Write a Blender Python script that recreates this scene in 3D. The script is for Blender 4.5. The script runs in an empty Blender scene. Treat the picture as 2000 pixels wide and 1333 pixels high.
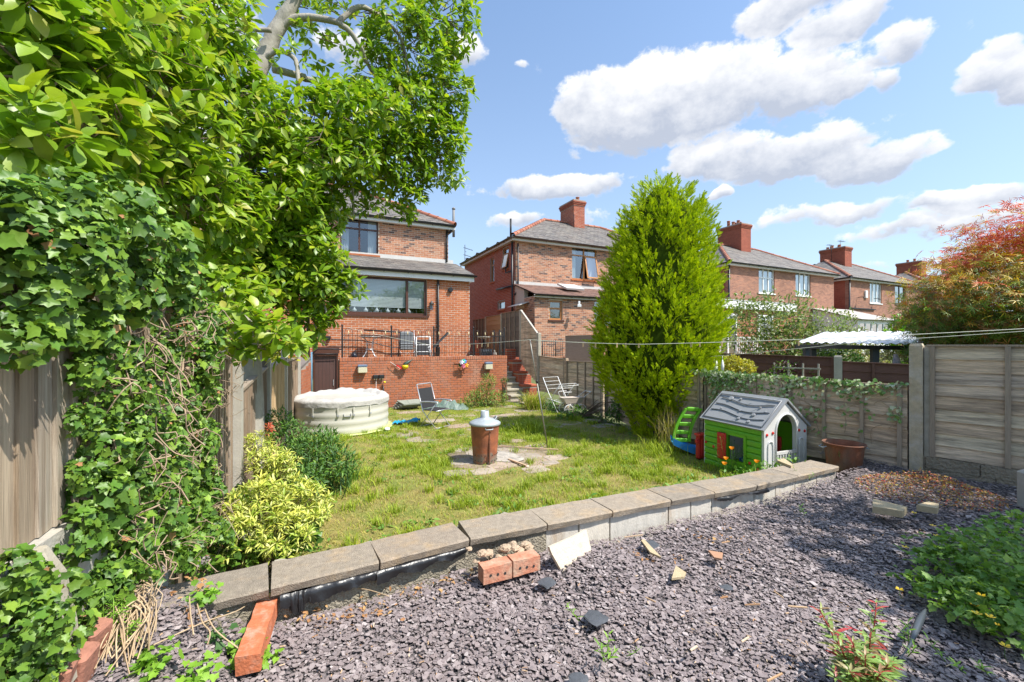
import bpy, math, random
import numpy as np
from math import sin, cos, pi, radians, sqrt, atan, atan2, exp, floor
from mathutils import Vector, Matrix, Quaternion
random.seed(7); RG = np.random.default_rng(7)
SC = bpy.context.scene; COL = SC.collection
# ------------------------------------------------------------------ camera, sky, sun, exposure
FPX, CXP, HY, CZ = 830.0, 1000.0, 672.0, 1.95      # focal length in photo pixels, horizon row, eye height above the lawn
cam_d = bpy.data.cameras.new('camera'); cam = bpy.data.objects.new('camera', cam_d); COL.objects.link(cam)
cam_d.sensor_width = 36; cam_d.lens = 36*FPX/2000; cam_d.shift_y = (HY-666.5)/2000
cam_d.clip_start = .05; cam_d.clip_end = 3000
cam.location = (0, 0, CZ); cam.rotation_euler = (radians(90), 0, 0); SC.camera = cam
SUNV = Vector((.43, -.20, .68)).normalized()
SUN_EL = math.asin(SUNV.z); SUN_AZ = atan2(SUNV.x, SUNV.y)
sd = bpy.data.lights.new('sun', 'SUN'); sun = bpy.data.objects.new('sun', sd); COL.objects.link(sun)
sd.energy = 4.3; sd.angle = radians(.53); sd.color = (1.0, .955, .88)
sun.rotation_euler = (-SUNV).to_track_quat('-Z', 'Y').to_euler(); sun.location = (30, -14, 48)
vs = SC.view_settings; vs.view_transform = 'Standard'; vs.look = 'None'; vs.gamma = 1; vs.exposure = .74; vs.use_curve_mapping = False
cy = SC.cycles; cy.use_denoising = True; cy.max_bounces = 7; cy.diffuse_bounces = 3; cy.glossy_bounces = 3
cy.transmission_bounces = 6; cy.transparent_max_bounces = 12; cy.caustics_reflective = False; cy.caustics_refractive = False
cy.sample_clamp_indirect = 6

class X:                                           # small expression builder for shader math
    nt = None
    def __init__(s, v): s.v = v
    @staticmethod
    def op(kind, *a, clamp=False):
        n = X.nt.nodes.new('ShaderNodeMath'); n.operation = kind; n.use_clamp = clamp
        for i, q in enumerate(a):
            q = q.v if isinstance(q, X) else q
            if isinstance(q, (int, float)): n.inputs[i].default_value = q
            else: X.nt.links.new(q, n.inputs[i])
        return X(n.outputs[0])
    def __add__(s, o): return X.op('ADD', s, o)
    def __radd__(s, o): return X.op('ADD', s, o)
    def __sub__(s, o): return X.op('SUBTRACT', s, o)
    def __rsub__(s, o): return X.op('SUBTRACT', o, s)
    def __mul__(s, o): return X.op('MULTIPLY', s, o)
    def __rmul__(s, o): return X.op('MULTIPLY', s, o)
    def __truediv__(s, o): return X.op('DIVIDE', s, o)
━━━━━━
_WHAT YOU WILL DO_. Report the number of lines that contain "scene", with no other words.

_EXERCISE SOLUTION_. 2